I know that people get tired of cheering after a few hours. I most definitely did last week when I volunteered, and that was only a sprint! But that doesn't mean they should leave. The run photographer had even left by the time I was coming back around. I paid just as much for this race as the guy who finished in 2 hours so why do I get shafted with poor race management? Not cool. And I understand that an Olympic race is long and it's hours until the last biker comes in and people want to home. But I shouldn't have to dodge finishers when I'm trying to get through transition. There has to be a better system for that. And I definitely plan on writing the race director about all this, especially the run part.

Back to the race again...for the finish, the roommate and I sprinted the last few yards, even though I wish we had crossed hand in hand (seriously) since neither of us would've made it through the run to the finish if we weren't together. So that's my only regret.

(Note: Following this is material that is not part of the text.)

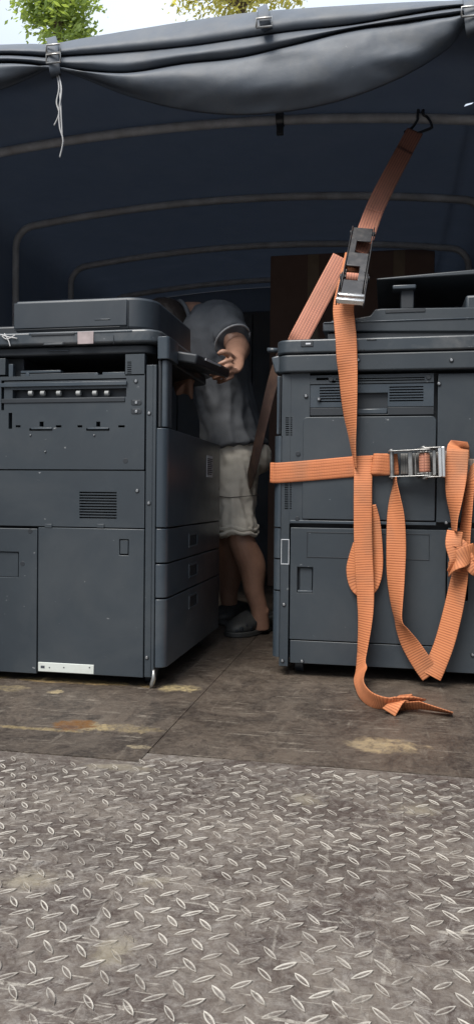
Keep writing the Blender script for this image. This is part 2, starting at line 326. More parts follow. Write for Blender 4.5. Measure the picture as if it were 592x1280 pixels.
M['tread'] = floor_mat('worn_tread_steel', True)
M['bed'] = floor_mat('grimy_bed_boards', False)

def leaf_mat(name, c):
    m = MAT(name, c, 0.55, var=0.3, vscale=3); translucent(m, (c[0] * 3.2, c[1] * 2.8, c[2] * 1.5), 0.45); return m
M['leaf'] = leaf_mat('green_leaves', (0.16, 0.23, 0.07)); M['leaf_y'] = leaf_mat('yellow_green_leaves', (0.27, 0.28, 0.10))

# ------------------------------------------------------------------ ground
bm = NB()
bmesh.ops.create_grid(bm, x_segments=40, y_segments=40, size=150, matrix=Matrix.Translation((0, 60, -1.15)))
for v in bm.verts: v.co.z += 0.02 * noise.noise(v.co * 0.1)
tag(obj('ground', bm, M['ground']), kind='structure')

# ------------------------------------------------------------------ truck
XL, XR = -1.78, 0.42; XC = (XL + XR) / 2; YB, YE = 1.39, 4.95
truck = thing('cargo_truck', (XC, YB, -0.12), 'open cargo truck bed with grimy floor, tread plate and pipe hoops', 'truck')
SEAM = -0.448
bm = NB()
box(bm, XL, 1.375, -0.10, SEAM - 0.0012, YE, 0.0006)
box(bm, SEAM + 0.002, 1.425, -0.10, XR, YE, 0.0)
bmesh.ops.subdivide_edges(bm, edges=bm.edges[:], cuts=1)
obj('bed_floor', bm, M['bed'], truck)
bm = NB(); box(bm, SEAM - 0.03, 1.43, -0.10, SEAM + 0.03, YE, -0.0012); obj('floor_seam', bm, M['bed'], truck)
# tread plate: real lozenges on a steel sheet
bm = NB()
TX0, TX1, TY0 = -1.60, 0.60, 0.42
box(bm, TX0, TY0, -0.02, SEAM, 1.370, 0.0); box(bm, SEAM, TY0, -0.02, TX1, 1.420, 0.0)
def lozenge(cx, cy, a):
    L, W, H_ = 0.0150 * random.uniform(.92, 1.06), 0.0046 * random.uniform(.85, 1.1), 0.0022 * random.uniform(.8, 1)
    ca, sa = cos(a), sin(a); n = 6; R4 = []
    for f, g, h in ((1.0, 1.0, -0.0002), (0.93, 0.78, H_), (0.84, 0.55, H_ * .95), (0.72, 0.30, H_ * .62)):
        lst = []
        for k in range(2 * n):
            u = -1 + 2 * k / n if k <= n else 1 - 2 * (k - n) / n; sg = 1 if k <= n else -1
            x, y = u * L * f, sg * W * g * (1 - u * u) ** 0.85
            lst.append(bm.verts.new((cx + x * ca - y * sa, cy + x * sa + y * ca, h)))
        R4.append(lst)
    for A_, B_ in zip(R4, R4[1:]):
        for k in range(2 * n): bm.faces.new((A_[k], A_[(k + 1) % (2 * n)], B_[(k + 1) % (2 * n)], B_[k]))
    bm.faces.new(R4[-1])
for i in range(-24, 28):
    for j in range(-12, 26):
        for q in (0, 1):
            X, Y = -0.4 + (i + q * .5) * 0.0402, 0.9 + (j + q * .5) * 0.0390
            if not (-1.25 < X < 0.55 and 0.50 < Y < (1.345 if X < SEAM else 1.395)): continue
            lozenge(X + random.gauss(0, .0006), Y + random.gauss(0, .0006), radians(38 if q else -50) + random.uniform(-.05, .05))
obj('tread_plate', bm, M['tread'], truck, recalc=True)
bm = NB()
cyl(bm, (XL, 1.397 - 0.005, -0.035), (XR, 1.397 - 0.005, -0.035), 0.018); obj('hinge_bar', bm, M['board'], truck, smooth=True)
for nm, x0, x1 in (('side_board', XL - 0.05, XL), ('side_board', XR, XR + 0.05)):
    bm = NB(); box(bm, x0, 2.2, -0.10, x1, YE, 0.46)
    for k in range(7): box(bm, x0 + 0.045 if x0 < XC else x0 - 0.015, 2.30 + k * 0.4, -0.05, x0 + 0.065 if x0 < XC else x0 + 0.005, 2.36 + k * 0.4, 0.455)
    obj(nm, bm, M['board'], truck, bevel=0.003)
bm = NB(); box(bm, XL - .05, YE, -0.1, XR + .05, YE + 0.05, 1.70)
for k in range(9): box(bm, XL + 0.1 + k * 0.25, YE - 0.02, 0, XL + 0.16 + k * 0.25, YE + 0.01, 1.68)
obj('headboard', bm, M['board'], truck, bevel=0.004)
def arch(x): return 1.835 - 0.060 * ((x - XC) / 0.95) ** 2
def bow_path():
    x0, x1 = XL + 0.03, XR - 0.03; r = 0.10; pts = [Vector((x0, 0, 0.40)), Vector((x0, 0, 1.0)), Vector((x0, 0, arch(x0 + r) - r))]
    for k in range(1, 6):
        a = pi - (pi / 2) * k / 6; pts.append(Vector((x0 + r + r * cos(a), 0, arch(x0 + r) - r + r * sin(a))))
    for k in range(0, 21): x = x0 + r + (x1 - x0 - 2 * r) * k / 20; pts.append(Vector((x, 0, arch(x))))
    for k in range(1, 6):
        a = pi / 2 - (pi / 2) * k / 6; pts.append(Vector((x1 - r + r * cos(a), 0, arch(x1 - r) - r + r * sin(a))))
    pts += [Vector((x1, 0, arch(x1 - r) - r)), Vector((x1, 0, 1.0)), Vector((x1, 0, 0.40))]
    return pts
BOWS = (2.72, 3.42, 4.07, 4.72)
for y in BOWS:
    bm = NB(); tube(bm, [p + Vector((0, y, 0)) for p in bow_path()], 0.0165, 10)
    o = obj('hoop', bm, M['bow'], truck, smooth=True)
    if y == 2.72:
        c = P(350, 149, 2.72); bm = NB(); c.z = arch(c.x)
        tube(bm, [c + Vector((-0.014, 0, 0)), c + Vector((0.014, 0, 0))], 0.023, 14); box(bm, c.x - 0.012, c.y - 0.012, c.z - 0.055, c.x + 0.012, c.y + 0.002, c.z - 0.015)
        obj('clamp', bm, M['steel_black'], o, bevel=0.002)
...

Nothing special. Since most racers had already left and the awards ceremony was finishing up, the line for the massage tables was super short. So I got a massage. And a beer that a friend had saved for me.

Official time: 4:33:56
Overall: 701/715
Females: 306/317
Division (Athena): 5/6
AG (if I was in it): 53/56

Results (Bib 622):

- NUTRITION: Spot on throughout the whole race. I wasn't hungry at all the whole morning. The Shot Blocks were delicious and kept me full and energized, even though I didn't use that energy for much during the run. The extra Gatorades at the two bike aid stations were much needed and I'm really glad I grabbed some. But then again, maybe my emotional break-down was due to not enough nutrition. I don't know.
- RUN OFF THE BIKE: Well, I should rephrase that to "my legs off the bike." Felt great. Seriously. I could've definitely run most of that 10k, but just didn't want to. My legs didn't feel heavy at all even during the first mile (which I did actually run), and felt somewhat fresh throughout...probably because I walked the rest of the way. That is probably attributed to the last 4 miles of the bike being downhill, but I also made sure not to push too hard earlier on the bike course either. And it worked

What's next? I don't have another tri scheduled or in mind until at least September. BUT, I want to try the Oly distance again this season. It needs to be conquered, and I can't wait a whole year. So we'll see how training goes throughout the summer and take it from there.

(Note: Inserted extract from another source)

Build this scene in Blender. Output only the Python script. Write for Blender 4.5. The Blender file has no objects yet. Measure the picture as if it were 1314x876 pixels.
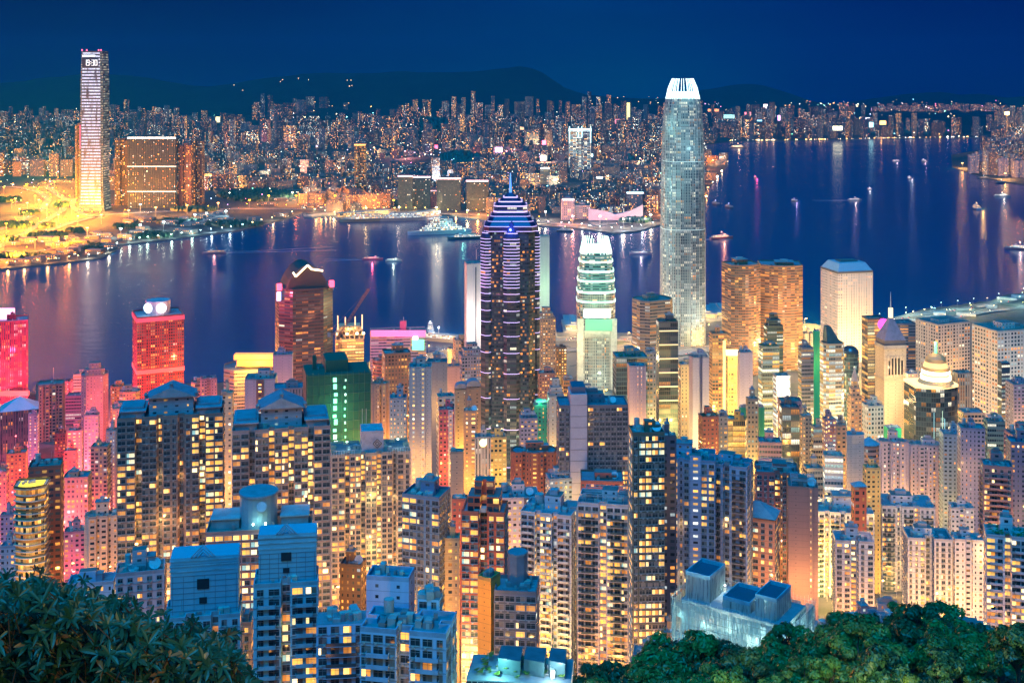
import bpy, math, random
import numpy as np
from mathutils import Vector, Matrix, noise as mn
R=math.radians
HAZE=0.00006
rnd=random.Random(7)
sc=bpy.context.scene
COL=sc.collection
# ------------------------------------------------------------------ camera, world, light
F=1540.0; CXP=657.0; HY=92.0; CZ=422.0      # focal length in photo pixels, horizon row, eye height (m)
cam=bpy.data.cameras.new('camera'); camo=bpy.data.objects.new('camera',cam); COL.objects.link(camo)
camo.location=(0,0,CZ); camo.rotation_euler=(R(90),0,0)
cam.sensor_width=36; cam.lens=36*F/1314; cam.shift_y=-(438-HY)/1314
cam.clip_start=0.5; cam.clip_end=90000
sc.camera=camo
def X_(px,Y): return (px-CXP)*Y/F
def Z_(py,Y): return CZ-(py-HY)*Y/F
def Yg(py,z=3.0): return F*(CZ-z)/(py-HY)
sc.view_settings.view_transform='Standard'; sc.view_settings.look='None'
sc.view_settings.exposure=0.0; sc.view_settings.gamma=1
cy=sc.cycles
cy.use_denoising=True; cy.max_bounces=6; cy.diffuse_bounces=2; cy.glossy_bounces=2; cy.volume_bounces=0
cy.transmission_bounces=3; cy.transparent_max_bounces=8; cy.sample_clamp_indirect=4; cy.sample_clamp_direct=30
cy.caustics_reflective=False; cy.caustics_refractive=False; cy.use_light_tree=True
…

For now, I'm taking a break from formal-ish training, and just enjoying swimming, biking, and running without any structure or planning at all.

All in all, even though the bike was soul-crushing, I'm glad I did this race. I have no idea how anyone who does a HIM or IM pushes through a whole race. So STEVEA and STEVEB, wow. Major kudos to you.

Saturday, June 26, 2010

No drama, just the truth about the Oly tri

Again, this is copy-pasted from a note I wrote to my triathlon mentor group the evening after the tri. It totally expresses how I felt afterwards:

Short and depressing update from Colorado. I'm not trying to be dramatic here, just honest.

The Oly kicked my butt and killed my soul. And my bike got its first scratches during the transport home. Huge bummer. In short, not a good day.

I'm off to take a nap and recharge. Race report to follow tomorrow. Unofficial time: 4:33:48.

On a positive note, I got a really sweet bike short tan. It's about time!